Что касается черкасской и части местной старшИны, то Булавину быстро стала понятной ее уклончивая, потом откровенно предательская позиция. Едва ли он был этим ошеломлен. Недаром на сентябрьском совете он и его сторонники вынесли решение казнить старшин-изменников. Здесь все для него было ясно. Предстояло сделать немало нужного и важного для продолжения борьбы, того, о чем он давно, напряженно думал, чем мучился и страдал, о чем иногда упоминал на кругах или в беседах. Когда он за чаркой вина говорил староборовскому атаману в присутствии своих полковников и сотников, что ждет помощи из Запорожья, Астрахани и Терека, он не хвастал, не агитировал попусту.

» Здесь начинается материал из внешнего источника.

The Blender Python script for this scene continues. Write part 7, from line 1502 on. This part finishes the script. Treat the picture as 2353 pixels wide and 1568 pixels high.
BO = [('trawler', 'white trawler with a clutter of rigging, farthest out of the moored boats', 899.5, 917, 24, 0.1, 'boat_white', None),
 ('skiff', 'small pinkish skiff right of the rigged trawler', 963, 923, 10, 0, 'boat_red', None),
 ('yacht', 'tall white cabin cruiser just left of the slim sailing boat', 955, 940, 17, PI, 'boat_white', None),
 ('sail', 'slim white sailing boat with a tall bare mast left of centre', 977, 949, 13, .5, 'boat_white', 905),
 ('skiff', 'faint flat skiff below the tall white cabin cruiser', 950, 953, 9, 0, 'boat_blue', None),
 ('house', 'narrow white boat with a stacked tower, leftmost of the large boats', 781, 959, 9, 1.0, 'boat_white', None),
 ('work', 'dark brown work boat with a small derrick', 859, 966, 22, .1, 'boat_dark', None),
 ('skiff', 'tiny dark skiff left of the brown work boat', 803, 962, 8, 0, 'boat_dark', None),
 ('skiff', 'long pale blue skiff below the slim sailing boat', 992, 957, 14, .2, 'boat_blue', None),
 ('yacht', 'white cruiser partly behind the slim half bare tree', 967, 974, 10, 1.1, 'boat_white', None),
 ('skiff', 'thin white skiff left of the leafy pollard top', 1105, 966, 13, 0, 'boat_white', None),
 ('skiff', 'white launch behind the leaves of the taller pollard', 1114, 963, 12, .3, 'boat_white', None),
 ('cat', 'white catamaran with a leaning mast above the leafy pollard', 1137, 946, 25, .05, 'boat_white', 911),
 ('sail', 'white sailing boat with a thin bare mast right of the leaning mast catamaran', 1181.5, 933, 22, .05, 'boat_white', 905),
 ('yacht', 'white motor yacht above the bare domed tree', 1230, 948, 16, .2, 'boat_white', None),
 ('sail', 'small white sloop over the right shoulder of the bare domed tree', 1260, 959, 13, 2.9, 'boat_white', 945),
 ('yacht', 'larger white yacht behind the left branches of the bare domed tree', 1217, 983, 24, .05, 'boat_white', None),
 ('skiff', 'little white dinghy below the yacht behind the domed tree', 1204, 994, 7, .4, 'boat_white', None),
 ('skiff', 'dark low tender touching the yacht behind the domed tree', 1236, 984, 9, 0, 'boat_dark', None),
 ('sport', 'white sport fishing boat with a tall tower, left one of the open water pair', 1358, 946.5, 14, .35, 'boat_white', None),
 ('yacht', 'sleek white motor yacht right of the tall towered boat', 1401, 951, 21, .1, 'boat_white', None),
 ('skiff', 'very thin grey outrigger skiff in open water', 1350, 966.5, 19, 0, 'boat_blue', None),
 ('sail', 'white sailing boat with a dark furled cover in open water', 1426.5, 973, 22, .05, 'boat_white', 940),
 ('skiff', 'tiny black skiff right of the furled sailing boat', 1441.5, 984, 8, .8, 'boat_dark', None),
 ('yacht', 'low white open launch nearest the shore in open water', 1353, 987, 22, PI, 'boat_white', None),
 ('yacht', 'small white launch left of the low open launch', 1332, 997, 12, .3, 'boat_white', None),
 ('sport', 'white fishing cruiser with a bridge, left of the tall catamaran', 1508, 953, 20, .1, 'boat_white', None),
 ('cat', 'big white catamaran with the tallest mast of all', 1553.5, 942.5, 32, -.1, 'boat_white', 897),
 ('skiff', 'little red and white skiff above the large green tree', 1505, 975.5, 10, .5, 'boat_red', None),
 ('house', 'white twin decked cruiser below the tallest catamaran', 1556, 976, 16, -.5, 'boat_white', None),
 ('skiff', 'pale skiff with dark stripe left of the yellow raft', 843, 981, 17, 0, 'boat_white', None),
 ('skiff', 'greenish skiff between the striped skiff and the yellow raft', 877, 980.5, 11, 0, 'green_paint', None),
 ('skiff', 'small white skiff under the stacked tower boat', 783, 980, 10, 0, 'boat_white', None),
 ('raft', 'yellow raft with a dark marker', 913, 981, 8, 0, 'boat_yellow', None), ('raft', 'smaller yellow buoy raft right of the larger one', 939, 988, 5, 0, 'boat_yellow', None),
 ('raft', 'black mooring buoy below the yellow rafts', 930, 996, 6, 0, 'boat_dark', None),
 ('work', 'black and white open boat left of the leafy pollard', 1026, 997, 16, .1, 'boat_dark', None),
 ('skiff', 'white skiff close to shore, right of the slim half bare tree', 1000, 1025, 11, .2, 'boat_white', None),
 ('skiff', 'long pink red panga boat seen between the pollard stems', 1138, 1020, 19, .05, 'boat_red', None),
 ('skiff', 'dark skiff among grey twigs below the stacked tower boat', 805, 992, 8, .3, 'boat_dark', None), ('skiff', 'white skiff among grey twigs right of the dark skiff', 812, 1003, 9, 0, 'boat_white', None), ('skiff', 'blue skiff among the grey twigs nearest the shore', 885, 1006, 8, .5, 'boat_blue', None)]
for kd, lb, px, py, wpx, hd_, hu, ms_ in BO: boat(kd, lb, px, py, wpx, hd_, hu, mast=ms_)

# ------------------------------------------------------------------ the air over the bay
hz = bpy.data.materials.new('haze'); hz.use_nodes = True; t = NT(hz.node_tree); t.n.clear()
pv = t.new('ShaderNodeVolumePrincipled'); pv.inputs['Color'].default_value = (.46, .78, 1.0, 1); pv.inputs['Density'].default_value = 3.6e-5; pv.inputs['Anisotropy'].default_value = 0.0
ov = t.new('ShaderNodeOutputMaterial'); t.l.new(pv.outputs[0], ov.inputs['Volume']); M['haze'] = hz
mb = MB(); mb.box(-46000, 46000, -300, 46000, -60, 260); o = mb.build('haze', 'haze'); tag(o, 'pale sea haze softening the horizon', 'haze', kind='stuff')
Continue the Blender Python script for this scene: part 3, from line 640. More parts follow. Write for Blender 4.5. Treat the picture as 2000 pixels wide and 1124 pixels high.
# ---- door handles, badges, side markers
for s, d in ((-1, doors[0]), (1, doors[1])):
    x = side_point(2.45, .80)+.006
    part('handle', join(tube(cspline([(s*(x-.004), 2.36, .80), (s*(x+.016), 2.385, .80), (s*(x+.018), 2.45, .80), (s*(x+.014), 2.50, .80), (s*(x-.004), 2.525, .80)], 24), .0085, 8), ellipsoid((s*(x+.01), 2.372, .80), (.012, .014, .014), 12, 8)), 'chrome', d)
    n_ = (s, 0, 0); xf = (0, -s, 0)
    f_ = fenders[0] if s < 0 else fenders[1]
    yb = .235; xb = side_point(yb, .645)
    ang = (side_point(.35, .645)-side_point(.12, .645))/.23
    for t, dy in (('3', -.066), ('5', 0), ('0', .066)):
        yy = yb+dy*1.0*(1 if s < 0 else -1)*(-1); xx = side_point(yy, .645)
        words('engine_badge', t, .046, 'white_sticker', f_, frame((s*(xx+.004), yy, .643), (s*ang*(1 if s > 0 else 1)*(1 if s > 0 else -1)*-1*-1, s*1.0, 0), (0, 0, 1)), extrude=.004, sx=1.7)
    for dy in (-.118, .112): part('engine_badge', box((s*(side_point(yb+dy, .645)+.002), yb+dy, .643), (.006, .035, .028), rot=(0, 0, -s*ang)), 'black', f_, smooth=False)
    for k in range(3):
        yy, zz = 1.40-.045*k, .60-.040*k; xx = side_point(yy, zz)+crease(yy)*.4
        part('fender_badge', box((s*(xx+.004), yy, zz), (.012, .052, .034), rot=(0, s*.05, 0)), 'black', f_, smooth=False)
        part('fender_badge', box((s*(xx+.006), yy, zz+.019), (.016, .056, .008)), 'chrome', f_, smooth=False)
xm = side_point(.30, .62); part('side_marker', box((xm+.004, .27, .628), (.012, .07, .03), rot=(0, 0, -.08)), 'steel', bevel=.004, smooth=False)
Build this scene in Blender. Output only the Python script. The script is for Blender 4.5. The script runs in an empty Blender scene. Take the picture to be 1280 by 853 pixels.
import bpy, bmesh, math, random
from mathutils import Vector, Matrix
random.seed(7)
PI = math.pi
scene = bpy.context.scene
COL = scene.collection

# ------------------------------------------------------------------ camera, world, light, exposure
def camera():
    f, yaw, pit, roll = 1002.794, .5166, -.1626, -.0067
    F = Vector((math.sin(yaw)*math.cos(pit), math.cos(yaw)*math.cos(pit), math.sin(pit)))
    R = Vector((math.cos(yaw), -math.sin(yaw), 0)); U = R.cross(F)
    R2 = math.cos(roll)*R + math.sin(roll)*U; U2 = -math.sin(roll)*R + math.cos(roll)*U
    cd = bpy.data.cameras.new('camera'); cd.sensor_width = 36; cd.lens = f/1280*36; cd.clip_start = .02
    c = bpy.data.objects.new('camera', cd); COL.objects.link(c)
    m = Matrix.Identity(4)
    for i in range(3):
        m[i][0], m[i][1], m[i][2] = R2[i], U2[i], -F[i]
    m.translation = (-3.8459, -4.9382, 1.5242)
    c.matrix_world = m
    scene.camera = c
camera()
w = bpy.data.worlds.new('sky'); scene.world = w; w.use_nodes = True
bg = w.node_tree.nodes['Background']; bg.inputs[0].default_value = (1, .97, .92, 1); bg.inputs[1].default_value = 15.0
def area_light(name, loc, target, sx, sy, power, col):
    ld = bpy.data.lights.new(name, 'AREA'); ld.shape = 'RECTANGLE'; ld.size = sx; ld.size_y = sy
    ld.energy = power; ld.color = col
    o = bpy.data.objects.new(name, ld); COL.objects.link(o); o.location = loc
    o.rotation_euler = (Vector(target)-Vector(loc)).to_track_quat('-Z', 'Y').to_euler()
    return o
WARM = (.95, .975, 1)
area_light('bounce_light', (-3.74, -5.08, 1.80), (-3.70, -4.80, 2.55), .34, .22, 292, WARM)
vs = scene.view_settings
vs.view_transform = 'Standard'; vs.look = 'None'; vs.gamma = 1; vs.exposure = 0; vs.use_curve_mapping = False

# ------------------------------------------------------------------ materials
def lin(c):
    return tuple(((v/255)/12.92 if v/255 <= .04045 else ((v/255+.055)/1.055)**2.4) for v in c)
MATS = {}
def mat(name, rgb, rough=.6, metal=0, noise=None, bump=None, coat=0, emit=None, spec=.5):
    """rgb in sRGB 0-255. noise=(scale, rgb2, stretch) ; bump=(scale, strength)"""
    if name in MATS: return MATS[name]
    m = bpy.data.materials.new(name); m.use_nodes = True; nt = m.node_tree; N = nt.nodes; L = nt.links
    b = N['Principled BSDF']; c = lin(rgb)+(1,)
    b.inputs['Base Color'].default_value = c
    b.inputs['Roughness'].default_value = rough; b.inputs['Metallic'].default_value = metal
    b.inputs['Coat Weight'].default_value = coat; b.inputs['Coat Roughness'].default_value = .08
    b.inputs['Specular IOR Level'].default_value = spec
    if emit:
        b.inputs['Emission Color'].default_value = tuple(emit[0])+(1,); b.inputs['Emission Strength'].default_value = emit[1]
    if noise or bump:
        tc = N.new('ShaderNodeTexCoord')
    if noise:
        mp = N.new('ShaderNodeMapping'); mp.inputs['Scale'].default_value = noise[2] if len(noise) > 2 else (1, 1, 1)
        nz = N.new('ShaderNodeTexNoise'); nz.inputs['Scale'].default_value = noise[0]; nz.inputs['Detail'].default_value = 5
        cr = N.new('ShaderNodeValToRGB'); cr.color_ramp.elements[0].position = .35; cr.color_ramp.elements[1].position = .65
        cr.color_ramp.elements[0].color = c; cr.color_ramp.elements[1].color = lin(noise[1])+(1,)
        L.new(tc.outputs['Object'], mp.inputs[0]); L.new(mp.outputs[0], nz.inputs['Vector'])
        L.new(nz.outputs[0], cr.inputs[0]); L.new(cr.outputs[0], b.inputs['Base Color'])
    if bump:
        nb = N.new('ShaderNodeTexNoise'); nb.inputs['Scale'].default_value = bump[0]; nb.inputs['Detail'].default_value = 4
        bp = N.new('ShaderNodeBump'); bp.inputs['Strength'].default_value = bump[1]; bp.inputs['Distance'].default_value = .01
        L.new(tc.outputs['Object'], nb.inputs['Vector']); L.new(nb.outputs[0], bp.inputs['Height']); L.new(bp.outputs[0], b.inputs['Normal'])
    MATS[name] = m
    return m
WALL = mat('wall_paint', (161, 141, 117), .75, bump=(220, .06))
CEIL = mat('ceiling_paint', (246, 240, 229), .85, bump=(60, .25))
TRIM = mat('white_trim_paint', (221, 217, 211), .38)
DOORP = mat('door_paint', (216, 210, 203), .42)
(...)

Нет, Булавин думал об этом, планировал установить связи с запорожцами и татарами, чтобы привлечь их к своему делу. На Дону в окружении Булавина встречались, конечно, выходцы из тех мест, и он сам или его сподвижники вели с ними беседы на подобные темы. Теперь предстояло предпринять реальные попытки в этом направлении. Его решимость исходила из главного — явной готовности и решимости донских казаков продолжить то, что начали Булавин и булавинцы. Первое поражение их отнюдь не смутило, не сбило с ног. И это придавало ему силы и уверенности. В том же ноябре он перебирается в Запорожскую Сечь.

МОСКВА И ДОН

Москва на исходе осени и в начале зимы, каком-то неясном и неуверенном — то белые мухи появятся, то дождь заморосит, а иногда и солнышко улыбнется, хоть немного погреет — жила слухами и вестями с запада, из Польши, где стояли русские войска и готовились к отражению шведов, и с юга — там опять донские казаки забунтовали. Власти московские, дворяне, свободные от службы, не скрывали радости, когда стало известно, что Булавина разбили свои же братья-казаки и он сгинул куда-то, может (авось господь милостив), погиб где-нибудь, и его кости волки и воронье терзают. Простонародье с сочувствием ловило и передавало слухи о расправе с Долгоруким, переходе к Булавину донских станиц и их жителей. Разговорам о том, что его побили, а многих постанцев казнили, и верили, и не верили.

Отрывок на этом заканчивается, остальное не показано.